Imagine the case changed, and Ireland in rebellion against England. Would Mr. Wyllie or the Government permit the Polynesian to malign England in behalf of the long-enslaved Irish, even should the editor's sympathies run that way as strongly as they do for the slave-holders? Or, bring the case a little nearer home-suppose a rebellion existed on Maui or Hawaii. The editor's sympathies might be with the rebels, as they always are with traitors and treason, but would he be permitted to prostitute the paper under his charge to aid and comfort them? No, never. We speak of the Southern rebellion, as we would speak of an Irish rebellion, or of a rebellion in Hawaii nei, even if headed or defended by the Polynesian corps. Rebellion or treason anywhere and everywhere, should me with the unqualified rebuke of all. To encourage it is to become a participant in it, and if this government, through its official organ, encourages Southern rebellion, it is guilty of an open breach of international courtesy and friendship, and affords another evidence of the impolicy of owning a newspaper. 
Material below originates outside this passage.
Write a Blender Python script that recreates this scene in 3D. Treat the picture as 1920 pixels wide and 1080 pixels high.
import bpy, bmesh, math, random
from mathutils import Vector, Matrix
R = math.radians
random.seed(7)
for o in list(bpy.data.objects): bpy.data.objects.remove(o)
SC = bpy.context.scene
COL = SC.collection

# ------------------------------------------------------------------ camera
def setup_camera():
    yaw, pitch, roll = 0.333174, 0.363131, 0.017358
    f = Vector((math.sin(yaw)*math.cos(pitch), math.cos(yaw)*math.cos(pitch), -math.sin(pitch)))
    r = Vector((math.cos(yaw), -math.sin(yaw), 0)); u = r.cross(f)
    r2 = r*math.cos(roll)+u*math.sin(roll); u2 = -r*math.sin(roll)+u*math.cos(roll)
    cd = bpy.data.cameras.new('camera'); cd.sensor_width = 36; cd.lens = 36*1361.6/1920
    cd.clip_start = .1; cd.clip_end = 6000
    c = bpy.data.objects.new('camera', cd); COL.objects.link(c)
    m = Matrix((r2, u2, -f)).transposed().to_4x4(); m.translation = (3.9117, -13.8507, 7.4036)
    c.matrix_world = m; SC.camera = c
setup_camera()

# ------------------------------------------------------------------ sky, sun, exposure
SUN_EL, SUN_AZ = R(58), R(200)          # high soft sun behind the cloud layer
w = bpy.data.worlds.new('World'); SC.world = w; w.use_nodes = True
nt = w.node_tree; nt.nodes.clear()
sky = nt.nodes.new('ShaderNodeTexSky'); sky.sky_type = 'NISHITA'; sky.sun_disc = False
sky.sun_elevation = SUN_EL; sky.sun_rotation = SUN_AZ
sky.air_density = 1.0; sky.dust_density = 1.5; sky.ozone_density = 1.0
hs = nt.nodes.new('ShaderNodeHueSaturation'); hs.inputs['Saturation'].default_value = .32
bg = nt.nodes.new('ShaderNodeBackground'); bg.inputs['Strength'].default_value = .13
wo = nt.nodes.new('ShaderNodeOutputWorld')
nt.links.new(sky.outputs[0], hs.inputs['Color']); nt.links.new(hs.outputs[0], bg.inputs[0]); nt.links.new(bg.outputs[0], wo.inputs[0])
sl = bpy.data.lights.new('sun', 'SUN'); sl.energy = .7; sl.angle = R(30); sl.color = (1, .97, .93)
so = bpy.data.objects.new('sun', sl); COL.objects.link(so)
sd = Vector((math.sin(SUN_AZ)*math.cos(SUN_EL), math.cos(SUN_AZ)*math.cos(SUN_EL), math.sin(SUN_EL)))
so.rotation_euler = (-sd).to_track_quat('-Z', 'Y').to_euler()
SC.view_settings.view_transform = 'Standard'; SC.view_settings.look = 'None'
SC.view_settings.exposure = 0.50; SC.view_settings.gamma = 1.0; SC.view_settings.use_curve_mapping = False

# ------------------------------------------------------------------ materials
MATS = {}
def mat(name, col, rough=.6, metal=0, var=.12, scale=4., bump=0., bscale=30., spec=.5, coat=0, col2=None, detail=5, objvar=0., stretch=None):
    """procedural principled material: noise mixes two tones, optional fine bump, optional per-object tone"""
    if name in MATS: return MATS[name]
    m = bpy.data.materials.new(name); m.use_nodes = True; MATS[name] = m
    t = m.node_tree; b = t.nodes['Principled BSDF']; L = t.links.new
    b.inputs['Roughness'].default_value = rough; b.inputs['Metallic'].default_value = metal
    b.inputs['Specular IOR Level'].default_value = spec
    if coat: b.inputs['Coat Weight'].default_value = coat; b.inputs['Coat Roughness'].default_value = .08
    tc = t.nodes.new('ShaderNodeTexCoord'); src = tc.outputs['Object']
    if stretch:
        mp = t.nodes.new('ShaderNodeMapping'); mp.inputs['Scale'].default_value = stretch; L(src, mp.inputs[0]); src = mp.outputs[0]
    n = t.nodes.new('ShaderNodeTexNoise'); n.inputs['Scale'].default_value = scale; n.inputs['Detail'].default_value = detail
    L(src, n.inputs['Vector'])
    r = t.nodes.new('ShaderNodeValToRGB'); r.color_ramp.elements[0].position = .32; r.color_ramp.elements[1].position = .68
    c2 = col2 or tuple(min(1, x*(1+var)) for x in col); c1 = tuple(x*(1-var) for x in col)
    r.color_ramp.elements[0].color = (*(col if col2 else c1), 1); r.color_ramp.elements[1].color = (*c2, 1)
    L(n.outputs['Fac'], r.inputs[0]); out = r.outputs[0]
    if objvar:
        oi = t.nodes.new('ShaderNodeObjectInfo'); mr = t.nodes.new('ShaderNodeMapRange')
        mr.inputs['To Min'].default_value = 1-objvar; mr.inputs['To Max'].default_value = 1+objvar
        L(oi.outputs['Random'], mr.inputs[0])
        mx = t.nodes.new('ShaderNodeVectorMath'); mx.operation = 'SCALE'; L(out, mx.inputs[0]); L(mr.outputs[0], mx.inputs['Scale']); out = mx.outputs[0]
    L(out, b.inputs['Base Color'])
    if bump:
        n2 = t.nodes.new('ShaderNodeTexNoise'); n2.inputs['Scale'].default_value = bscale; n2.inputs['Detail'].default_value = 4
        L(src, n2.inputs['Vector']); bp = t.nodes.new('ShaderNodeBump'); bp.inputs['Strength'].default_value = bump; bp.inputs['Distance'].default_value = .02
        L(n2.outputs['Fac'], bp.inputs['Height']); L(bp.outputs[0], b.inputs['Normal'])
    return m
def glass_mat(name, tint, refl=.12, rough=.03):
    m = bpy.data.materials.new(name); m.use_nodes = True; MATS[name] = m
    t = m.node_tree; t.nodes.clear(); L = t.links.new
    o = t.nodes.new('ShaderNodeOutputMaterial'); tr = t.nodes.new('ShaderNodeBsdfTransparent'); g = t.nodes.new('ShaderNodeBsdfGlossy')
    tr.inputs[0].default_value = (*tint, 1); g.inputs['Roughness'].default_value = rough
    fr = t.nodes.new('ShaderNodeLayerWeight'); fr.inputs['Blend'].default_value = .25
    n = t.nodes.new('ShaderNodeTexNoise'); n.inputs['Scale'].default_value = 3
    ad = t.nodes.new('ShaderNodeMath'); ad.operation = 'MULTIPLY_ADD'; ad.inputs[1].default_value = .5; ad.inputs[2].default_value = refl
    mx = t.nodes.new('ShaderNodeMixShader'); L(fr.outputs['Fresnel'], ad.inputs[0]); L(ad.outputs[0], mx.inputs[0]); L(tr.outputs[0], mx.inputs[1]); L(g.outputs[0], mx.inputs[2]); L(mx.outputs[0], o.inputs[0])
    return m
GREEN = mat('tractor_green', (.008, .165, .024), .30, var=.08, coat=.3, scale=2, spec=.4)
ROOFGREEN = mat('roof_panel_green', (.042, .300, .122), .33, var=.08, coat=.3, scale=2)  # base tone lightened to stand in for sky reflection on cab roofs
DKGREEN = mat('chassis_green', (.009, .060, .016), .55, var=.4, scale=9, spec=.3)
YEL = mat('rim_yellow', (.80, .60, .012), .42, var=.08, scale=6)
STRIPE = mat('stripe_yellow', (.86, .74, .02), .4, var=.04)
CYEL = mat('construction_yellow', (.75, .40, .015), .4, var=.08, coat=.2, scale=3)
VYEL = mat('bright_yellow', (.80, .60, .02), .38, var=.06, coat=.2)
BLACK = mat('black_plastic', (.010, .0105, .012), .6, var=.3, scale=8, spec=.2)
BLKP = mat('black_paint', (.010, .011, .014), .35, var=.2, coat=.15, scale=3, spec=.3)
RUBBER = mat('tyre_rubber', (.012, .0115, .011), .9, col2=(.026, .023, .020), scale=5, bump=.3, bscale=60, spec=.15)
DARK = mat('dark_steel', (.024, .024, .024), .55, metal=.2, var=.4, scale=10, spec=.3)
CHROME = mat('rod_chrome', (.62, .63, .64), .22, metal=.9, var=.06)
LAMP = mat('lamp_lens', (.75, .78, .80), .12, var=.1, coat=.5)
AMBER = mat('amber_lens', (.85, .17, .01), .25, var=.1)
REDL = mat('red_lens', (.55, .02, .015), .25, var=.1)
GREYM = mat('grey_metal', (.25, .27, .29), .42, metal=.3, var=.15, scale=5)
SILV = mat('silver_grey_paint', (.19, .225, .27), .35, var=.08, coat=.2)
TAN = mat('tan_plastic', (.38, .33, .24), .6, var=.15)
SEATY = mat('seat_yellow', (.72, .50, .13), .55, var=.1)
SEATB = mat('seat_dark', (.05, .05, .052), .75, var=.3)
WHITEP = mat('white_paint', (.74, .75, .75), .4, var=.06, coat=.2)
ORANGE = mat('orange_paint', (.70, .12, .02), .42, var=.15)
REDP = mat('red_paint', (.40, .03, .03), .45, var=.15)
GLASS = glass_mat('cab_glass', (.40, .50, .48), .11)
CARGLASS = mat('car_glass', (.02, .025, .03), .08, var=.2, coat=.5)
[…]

The American Government is not now fighting for the North, nor for the South, but for the Union, for the integrity of the American republic, and if it cannot be restored with slavery, it will be restored without it, the accursed bone of contention removed, and, if necessary, every rebel hung, not as slaveholders, but as rebels. The subjugation of the South and the abolition of slavery will be the results of the war, not the objects of it. The North has not begun to feel the weight of the contest, and reverses alone will bring it to that point. Should such reverses come then, they can only hasten the uprising of the people to that point that is needed to suppress the rebellion. Many have feared lest the arms of the government might be too successful, and the war be terminated before the public mind has become unanimous on the great slavery question-unanimous for the removal of the cause of the trouble. But there is a PROVIDENCE that overrules the issue of this war, and if it is his design to terminate slavery with it, the temporary victories of the rebels may prolong the struggle, but will make the issue more decisive. We trust that this war may not cease, even if it lasts for ten years, till the last vestige of slavery is destroyed, and the accursed bone of contention removed from what has been and will yet be a happy and united Republic. 

For the Polynesian, a paper owned by the Hawaiian Government, to be thus lending its aid and comfort to the rebels, is, to say tyne least, base, unmanly and cowardly, and betrays in its organ malice prepense. Although it can have but little weight beyond the circle of its 147 1/2 subscribers, yet we must condemn it, for the animus exhibited. It is just as if, in any rebellion that might arise in this kingdom, California journals should misrepresent the existing government and inflame discontented persons to embark in expeditions against it, shouting with all their voice, that the rebels though "fighting on their knees have kept a government at bay," that they "have amply vindicated the birthright of freemen, and their title to be called Hawaiians." We can easily conceive of the bitter animosity of the editor of the Polynesian towards the free American Union, but we cannot conceive how this government can honorably tolerate such conduct in its agent and organ.